__Collected material__.
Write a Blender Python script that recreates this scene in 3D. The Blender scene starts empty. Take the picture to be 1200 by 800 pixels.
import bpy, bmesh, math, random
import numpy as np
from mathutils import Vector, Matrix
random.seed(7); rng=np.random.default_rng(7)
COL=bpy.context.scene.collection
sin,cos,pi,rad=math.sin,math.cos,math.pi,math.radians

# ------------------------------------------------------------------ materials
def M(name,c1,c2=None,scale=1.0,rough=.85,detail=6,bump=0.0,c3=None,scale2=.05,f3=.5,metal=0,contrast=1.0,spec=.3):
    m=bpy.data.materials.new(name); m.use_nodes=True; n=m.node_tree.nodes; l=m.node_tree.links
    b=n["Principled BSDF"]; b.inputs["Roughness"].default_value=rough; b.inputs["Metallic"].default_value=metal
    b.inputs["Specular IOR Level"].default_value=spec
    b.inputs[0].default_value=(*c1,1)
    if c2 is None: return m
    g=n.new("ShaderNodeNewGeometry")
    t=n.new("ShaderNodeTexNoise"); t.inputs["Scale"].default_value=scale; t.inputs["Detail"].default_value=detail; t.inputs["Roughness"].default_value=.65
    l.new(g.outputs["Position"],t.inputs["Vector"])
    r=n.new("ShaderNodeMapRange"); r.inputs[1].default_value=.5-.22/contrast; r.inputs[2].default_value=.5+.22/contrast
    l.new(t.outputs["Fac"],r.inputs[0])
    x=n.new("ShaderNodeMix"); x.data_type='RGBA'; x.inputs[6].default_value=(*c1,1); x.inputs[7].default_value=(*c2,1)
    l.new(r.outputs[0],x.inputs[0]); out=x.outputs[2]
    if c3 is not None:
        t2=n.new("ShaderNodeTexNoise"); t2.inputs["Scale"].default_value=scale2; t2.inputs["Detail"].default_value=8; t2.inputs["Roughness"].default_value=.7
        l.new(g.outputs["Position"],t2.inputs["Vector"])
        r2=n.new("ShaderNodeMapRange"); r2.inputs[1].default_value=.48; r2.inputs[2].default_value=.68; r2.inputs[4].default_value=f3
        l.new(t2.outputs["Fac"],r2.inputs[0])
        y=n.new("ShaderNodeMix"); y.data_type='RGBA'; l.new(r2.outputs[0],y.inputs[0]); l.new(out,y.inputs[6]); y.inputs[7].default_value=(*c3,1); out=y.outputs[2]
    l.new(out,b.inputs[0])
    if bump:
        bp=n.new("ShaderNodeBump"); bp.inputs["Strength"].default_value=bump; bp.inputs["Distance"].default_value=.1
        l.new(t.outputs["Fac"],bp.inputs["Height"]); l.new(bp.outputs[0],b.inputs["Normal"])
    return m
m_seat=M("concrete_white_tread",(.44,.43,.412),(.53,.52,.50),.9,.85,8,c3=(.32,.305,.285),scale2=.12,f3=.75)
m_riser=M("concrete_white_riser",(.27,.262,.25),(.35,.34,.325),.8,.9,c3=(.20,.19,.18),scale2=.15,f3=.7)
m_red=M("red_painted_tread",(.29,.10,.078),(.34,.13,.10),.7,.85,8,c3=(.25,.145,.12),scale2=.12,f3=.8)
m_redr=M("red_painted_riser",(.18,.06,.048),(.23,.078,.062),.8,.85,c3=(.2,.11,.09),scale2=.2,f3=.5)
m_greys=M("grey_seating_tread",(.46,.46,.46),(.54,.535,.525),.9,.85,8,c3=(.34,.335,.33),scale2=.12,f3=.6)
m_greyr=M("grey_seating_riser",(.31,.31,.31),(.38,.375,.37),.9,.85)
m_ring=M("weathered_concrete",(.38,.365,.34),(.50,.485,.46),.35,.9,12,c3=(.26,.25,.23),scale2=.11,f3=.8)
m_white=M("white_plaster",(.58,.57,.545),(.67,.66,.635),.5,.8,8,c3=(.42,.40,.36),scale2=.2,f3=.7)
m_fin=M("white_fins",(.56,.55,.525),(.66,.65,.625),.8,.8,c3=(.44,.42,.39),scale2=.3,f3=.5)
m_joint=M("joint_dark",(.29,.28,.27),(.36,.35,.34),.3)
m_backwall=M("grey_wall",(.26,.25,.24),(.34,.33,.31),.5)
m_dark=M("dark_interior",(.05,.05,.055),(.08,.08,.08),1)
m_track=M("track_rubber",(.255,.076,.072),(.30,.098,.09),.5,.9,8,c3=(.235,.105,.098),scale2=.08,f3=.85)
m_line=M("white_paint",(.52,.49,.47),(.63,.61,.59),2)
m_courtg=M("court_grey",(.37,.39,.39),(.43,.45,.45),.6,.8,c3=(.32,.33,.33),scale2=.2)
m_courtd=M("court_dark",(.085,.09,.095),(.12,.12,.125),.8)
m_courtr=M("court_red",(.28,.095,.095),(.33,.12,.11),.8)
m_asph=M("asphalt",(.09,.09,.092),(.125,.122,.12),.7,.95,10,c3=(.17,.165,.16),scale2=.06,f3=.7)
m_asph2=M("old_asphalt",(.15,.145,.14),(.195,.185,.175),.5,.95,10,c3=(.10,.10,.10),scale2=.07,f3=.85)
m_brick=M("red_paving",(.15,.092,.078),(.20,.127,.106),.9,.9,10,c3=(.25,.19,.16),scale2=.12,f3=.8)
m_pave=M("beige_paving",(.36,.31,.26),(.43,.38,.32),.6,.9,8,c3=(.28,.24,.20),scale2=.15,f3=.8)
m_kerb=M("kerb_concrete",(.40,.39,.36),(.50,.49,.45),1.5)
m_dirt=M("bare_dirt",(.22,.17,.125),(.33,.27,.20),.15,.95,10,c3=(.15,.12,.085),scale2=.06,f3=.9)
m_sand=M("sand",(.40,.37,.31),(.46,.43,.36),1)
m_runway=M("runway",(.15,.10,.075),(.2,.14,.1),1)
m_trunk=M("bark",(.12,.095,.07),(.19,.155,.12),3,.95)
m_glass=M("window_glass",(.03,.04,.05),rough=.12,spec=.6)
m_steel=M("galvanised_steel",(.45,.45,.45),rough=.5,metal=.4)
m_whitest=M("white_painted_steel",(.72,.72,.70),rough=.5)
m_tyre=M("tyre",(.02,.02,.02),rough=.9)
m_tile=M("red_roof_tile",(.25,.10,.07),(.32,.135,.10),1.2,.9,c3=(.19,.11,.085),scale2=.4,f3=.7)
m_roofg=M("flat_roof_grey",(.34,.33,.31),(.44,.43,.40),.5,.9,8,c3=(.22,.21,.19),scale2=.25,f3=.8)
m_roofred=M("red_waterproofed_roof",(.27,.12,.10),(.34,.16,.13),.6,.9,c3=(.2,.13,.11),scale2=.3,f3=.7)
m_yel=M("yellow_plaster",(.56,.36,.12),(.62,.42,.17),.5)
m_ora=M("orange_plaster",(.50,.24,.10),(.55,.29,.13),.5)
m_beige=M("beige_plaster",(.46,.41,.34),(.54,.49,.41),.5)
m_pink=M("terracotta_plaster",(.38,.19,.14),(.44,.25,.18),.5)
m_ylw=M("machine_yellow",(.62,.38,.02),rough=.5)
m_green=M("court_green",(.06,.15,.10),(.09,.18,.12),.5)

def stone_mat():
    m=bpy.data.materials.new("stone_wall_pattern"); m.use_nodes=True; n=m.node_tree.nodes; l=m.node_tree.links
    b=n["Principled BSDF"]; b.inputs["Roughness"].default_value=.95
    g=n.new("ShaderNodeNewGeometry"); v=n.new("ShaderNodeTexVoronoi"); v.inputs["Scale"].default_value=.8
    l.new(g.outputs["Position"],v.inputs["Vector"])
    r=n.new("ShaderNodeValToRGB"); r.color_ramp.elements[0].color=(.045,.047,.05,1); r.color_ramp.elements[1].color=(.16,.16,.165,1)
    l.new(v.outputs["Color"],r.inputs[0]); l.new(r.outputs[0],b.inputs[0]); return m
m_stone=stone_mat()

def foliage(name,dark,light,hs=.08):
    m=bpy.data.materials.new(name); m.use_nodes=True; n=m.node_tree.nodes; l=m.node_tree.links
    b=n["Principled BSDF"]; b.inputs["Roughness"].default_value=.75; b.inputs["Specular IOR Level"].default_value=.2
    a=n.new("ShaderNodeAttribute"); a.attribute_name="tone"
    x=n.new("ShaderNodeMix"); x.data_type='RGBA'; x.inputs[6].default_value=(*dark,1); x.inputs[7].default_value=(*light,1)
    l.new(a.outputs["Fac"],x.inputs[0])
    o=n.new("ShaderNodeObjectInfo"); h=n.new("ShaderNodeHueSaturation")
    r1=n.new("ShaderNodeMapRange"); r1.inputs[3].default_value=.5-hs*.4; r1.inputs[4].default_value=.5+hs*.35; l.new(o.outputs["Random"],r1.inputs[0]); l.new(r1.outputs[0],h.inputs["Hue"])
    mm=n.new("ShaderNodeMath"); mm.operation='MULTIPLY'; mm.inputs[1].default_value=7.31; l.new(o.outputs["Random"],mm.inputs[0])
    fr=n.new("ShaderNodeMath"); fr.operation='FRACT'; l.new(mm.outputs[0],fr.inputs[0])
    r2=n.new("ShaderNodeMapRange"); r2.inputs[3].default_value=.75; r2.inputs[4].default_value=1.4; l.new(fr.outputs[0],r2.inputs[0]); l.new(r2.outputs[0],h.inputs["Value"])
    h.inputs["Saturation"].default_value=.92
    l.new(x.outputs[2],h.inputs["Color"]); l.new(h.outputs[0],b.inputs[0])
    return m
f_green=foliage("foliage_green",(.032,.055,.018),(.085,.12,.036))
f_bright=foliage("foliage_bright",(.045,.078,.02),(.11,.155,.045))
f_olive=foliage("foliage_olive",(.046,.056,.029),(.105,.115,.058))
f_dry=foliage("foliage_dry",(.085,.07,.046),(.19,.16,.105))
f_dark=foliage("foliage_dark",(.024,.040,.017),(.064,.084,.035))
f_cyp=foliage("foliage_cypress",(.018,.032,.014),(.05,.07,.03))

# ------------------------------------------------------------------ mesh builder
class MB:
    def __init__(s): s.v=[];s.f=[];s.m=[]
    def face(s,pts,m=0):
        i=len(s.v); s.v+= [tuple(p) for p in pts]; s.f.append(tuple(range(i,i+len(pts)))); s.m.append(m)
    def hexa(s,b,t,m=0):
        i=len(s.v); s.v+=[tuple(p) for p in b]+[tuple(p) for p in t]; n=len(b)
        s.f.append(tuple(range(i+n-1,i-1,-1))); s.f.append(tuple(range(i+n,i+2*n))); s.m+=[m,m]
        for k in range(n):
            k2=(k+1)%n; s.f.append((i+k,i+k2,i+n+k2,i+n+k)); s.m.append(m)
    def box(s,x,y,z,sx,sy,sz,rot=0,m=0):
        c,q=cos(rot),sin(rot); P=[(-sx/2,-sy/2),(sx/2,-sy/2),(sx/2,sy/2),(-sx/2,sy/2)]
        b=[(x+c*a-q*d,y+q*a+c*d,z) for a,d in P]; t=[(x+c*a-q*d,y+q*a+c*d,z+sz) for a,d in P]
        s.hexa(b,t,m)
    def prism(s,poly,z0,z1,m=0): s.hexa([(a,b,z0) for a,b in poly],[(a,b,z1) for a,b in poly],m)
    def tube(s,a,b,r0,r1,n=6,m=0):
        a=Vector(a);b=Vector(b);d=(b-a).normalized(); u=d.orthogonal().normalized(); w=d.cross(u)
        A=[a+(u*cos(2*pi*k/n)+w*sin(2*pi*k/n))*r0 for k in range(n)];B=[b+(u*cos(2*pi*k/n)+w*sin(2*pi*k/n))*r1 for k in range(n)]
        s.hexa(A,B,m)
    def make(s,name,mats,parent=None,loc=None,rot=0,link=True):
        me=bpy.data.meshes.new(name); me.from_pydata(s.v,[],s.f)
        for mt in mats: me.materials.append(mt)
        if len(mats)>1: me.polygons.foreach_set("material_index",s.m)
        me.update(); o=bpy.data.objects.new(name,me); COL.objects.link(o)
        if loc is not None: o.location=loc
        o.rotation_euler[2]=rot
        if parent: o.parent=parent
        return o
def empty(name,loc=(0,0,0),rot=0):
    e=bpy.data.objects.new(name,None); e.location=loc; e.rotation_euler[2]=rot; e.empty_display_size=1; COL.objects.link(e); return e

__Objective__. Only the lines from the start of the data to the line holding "sin,cos,pi,rad=math.sin,math.cos,math.pi,math.radians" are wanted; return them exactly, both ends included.

__Exercise result__.
Write a Blender Python script that recreates this scene in 3D. The Blender scene starts empty. Take the picture to be 1200 by 800 pixels.
import bpy, bmesh, math, random
import numpy as np
from mathutils import Vector, Matrix
random.seed(7); rng=np.random.default_rng(7)
COL=bpy.context.scene.collection
sin,cos,pi,rad=math.sin,math.cos,math.pi,math.radians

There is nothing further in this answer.